Of course, if we can get the Pandoc TeX writer to handle the nominal output of a simple vertical and horizontal line--both well-supported by LaTeX syntax--it would be pretty awesome. I'd be willing to try myself, if someone can explain or point me to docs on how to add options to the TeX/PDF writer.

gkthiruvathukal avatar Dec 25 '19 05:12 gkthiruvathukal

Unfortunately it's not just a matter of modifying the tex writer. The underlying data structure representing documents would need to be changed too (pandoc-types). And changes there would require changes in all writers and readers.

jgm avatar Dec 26 '19 21:12 jgm

I agree, @jgm, it would require significant effort--effort that might not be worth the trouble. And based on my explorations, postprocessing to address the common use-cases is fairly straightforward as a workaround. Thanks for the follow-up.

gkthiruvathukal avatar Dec 29 '19 03:12 gkthiruvathukal

Do the changes in March 2020 to pandoc-types (https://github.com/jgm/pandoc-types/pull/66) make a difference to this issue?

the-solipsist avatar Dec 03 '20 00:12 the-solipsist

Do the changes in March 2020 to pandoc-types (jgm/pandoc-types#66) make a difference to this issue?

I don't think so. Others can correct if I'm wrong. pandoc-types 1.21/22 is just more general AST. But we're talking about how the writer interpret that AST. e.g. you can consider a table valid in pandoc-types 1.20, i.e. not using any of the new features in 1.21/22, then it still should maps to the same LaTeX text.
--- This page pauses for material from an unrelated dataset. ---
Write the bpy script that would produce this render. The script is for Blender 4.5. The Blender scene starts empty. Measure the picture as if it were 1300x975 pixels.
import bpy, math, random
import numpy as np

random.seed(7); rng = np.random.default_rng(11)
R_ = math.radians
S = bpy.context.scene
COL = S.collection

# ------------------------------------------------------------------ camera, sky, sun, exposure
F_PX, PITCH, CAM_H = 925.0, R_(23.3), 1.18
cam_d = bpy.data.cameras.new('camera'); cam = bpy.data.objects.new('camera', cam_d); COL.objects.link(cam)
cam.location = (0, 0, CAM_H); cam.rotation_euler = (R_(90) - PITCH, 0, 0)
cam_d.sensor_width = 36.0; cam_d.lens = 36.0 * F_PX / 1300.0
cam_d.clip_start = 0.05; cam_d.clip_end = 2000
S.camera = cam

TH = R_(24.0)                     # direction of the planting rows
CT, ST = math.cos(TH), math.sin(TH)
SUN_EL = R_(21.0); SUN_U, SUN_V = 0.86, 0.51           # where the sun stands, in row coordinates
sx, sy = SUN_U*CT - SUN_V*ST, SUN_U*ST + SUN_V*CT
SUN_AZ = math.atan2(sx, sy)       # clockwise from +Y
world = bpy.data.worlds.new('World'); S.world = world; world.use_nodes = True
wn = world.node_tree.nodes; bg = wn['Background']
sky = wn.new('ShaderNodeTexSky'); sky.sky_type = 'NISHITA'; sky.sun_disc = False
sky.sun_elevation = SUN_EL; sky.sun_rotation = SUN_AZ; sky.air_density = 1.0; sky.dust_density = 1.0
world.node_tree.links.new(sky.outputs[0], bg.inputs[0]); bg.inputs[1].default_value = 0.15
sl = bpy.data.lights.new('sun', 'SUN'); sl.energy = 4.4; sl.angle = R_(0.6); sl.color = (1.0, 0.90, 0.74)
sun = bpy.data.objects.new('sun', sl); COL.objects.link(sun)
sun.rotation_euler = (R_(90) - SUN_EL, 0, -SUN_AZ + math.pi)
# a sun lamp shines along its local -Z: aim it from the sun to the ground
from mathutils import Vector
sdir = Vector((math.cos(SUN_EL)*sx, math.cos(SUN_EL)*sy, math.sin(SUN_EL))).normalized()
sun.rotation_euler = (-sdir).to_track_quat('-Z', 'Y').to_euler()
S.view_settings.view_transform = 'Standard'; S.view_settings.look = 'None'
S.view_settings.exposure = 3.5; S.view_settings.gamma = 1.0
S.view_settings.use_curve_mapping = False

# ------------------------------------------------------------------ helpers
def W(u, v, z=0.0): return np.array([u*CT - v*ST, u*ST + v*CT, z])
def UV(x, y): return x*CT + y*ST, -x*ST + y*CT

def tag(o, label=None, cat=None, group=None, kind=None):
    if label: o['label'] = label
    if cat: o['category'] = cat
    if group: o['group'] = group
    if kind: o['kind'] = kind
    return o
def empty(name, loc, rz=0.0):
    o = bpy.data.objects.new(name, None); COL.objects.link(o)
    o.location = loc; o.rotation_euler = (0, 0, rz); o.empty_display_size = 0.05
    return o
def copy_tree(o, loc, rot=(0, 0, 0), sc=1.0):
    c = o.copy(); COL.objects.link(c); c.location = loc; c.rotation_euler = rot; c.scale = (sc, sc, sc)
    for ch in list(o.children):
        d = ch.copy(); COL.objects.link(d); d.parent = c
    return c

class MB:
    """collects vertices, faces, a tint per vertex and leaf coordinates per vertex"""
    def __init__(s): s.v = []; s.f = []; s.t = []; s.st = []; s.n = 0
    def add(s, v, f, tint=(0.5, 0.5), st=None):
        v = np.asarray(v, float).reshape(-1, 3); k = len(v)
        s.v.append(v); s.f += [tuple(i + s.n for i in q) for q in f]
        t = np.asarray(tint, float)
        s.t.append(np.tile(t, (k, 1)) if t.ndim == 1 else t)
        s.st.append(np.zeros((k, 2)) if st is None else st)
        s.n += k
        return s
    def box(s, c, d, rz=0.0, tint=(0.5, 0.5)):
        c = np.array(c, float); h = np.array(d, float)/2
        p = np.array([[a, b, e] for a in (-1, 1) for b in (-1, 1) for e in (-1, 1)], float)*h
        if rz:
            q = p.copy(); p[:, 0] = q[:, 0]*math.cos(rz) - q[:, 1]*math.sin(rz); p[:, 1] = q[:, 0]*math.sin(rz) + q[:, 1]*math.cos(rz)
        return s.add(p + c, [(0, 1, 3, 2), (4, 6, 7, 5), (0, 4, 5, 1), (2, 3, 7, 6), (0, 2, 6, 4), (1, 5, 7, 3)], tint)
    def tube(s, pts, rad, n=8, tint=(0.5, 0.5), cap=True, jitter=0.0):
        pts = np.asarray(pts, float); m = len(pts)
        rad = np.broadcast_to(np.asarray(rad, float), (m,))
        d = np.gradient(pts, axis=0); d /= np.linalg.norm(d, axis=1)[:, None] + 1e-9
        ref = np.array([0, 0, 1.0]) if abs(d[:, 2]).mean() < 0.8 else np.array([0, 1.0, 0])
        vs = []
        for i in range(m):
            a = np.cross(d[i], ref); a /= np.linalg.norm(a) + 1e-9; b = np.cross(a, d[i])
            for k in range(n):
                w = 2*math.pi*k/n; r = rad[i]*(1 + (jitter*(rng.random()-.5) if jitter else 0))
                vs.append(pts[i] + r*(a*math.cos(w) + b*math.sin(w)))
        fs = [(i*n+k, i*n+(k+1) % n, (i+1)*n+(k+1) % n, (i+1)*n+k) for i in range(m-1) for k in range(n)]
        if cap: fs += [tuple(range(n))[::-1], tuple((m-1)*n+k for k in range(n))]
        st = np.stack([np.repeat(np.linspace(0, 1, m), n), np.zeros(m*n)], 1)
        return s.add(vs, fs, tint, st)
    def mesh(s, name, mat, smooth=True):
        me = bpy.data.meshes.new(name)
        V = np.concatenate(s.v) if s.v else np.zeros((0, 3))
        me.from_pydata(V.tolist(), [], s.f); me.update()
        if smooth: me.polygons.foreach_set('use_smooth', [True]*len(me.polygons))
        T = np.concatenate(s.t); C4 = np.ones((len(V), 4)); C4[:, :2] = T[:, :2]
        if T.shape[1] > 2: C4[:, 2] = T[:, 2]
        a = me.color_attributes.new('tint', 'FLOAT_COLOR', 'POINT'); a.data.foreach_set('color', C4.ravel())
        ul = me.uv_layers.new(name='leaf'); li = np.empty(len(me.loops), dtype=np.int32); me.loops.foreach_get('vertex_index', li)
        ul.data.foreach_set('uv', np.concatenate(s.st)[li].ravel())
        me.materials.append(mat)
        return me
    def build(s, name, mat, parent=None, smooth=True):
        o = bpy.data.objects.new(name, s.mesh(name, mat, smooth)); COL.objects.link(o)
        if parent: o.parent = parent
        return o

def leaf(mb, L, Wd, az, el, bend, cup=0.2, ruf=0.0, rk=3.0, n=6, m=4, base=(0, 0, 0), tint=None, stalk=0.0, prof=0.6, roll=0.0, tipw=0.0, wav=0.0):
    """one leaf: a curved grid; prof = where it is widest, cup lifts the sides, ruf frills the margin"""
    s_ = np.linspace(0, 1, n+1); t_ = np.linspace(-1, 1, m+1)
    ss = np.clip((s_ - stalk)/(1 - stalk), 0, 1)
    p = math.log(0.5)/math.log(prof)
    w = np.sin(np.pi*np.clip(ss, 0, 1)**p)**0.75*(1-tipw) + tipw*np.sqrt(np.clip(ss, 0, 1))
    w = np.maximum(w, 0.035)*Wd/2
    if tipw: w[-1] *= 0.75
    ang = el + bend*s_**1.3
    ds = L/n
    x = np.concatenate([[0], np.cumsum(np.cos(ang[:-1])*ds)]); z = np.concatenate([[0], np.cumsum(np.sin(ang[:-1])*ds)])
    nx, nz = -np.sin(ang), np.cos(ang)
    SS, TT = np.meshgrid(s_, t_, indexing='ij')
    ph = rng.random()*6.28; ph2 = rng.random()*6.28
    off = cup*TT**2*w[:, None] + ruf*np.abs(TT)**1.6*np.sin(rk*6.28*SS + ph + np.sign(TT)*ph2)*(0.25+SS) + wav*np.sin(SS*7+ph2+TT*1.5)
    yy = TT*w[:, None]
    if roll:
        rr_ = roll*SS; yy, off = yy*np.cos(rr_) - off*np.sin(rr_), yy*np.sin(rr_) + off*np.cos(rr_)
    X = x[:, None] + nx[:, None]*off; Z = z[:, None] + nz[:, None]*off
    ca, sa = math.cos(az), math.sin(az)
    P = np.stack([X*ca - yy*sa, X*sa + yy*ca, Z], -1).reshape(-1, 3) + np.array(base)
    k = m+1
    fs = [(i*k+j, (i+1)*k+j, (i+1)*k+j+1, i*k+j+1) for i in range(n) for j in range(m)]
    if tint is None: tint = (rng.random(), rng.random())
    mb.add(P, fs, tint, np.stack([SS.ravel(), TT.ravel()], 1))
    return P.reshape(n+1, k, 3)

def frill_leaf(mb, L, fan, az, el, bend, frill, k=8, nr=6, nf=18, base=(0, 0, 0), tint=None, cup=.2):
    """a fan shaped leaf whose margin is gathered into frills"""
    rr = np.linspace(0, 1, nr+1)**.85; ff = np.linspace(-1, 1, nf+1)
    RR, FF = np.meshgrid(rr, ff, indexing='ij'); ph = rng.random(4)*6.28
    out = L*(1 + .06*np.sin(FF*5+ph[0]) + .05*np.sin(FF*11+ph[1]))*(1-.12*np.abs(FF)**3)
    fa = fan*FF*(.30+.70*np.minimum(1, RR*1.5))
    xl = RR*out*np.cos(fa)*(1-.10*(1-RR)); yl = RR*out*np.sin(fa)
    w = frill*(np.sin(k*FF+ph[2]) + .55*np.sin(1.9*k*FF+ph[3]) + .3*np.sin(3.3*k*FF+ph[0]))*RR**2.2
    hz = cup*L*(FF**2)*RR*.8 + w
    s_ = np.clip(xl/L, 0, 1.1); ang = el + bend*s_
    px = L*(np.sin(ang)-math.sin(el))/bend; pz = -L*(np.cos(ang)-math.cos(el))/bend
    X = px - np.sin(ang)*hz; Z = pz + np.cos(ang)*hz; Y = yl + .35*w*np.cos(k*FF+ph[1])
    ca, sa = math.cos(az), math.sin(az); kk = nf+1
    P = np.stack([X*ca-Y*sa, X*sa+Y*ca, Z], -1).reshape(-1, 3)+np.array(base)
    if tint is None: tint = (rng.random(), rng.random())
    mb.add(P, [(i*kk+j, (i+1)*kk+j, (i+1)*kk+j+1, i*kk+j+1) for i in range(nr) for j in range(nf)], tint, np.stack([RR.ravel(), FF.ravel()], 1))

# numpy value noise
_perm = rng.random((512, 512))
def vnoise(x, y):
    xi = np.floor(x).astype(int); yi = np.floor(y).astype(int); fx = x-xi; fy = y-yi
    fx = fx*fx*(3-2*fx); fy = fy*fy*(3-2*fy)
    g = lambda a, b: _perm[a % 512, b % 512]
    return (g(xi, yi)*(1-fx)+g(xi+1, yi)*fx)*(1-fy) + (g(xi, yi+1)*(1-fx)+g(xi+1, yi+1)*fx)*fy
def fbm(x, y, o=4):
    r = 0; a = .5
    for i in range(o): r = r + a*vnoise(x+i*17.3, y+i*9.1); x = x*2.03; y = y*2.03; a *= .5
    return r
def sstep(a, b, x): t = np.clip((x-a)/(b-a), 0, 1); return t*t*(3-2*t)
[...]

But frankly I don't understand what changes @jgm was allude to. May be he mean there's nothing in the AST indicating if there's vertical lines or not. (If my interpretation is true, the current AST still don't have a way to encode that information, unless you want to hack the attributes to do that.)

My current view on the topic is that table is the "last battle ground" of pandoc. It is the one thing that a one-size-fits-all approach wouldn't work. (e.g. the very reason there's so many LaTeX packages dealing with tables.) So a more configurable approach to writing tables would be better.

By the way, I'm working on a Python library specialized in writing pandoc tables. It's not on my roadmap yet, but it has been on my mind to add different LaTeX writers for tables. e.g. pandoc has constraints on what LaTeX packages to depends on, and they currently only choose one. So more exotic LaTeX packages would be a better fit for filter.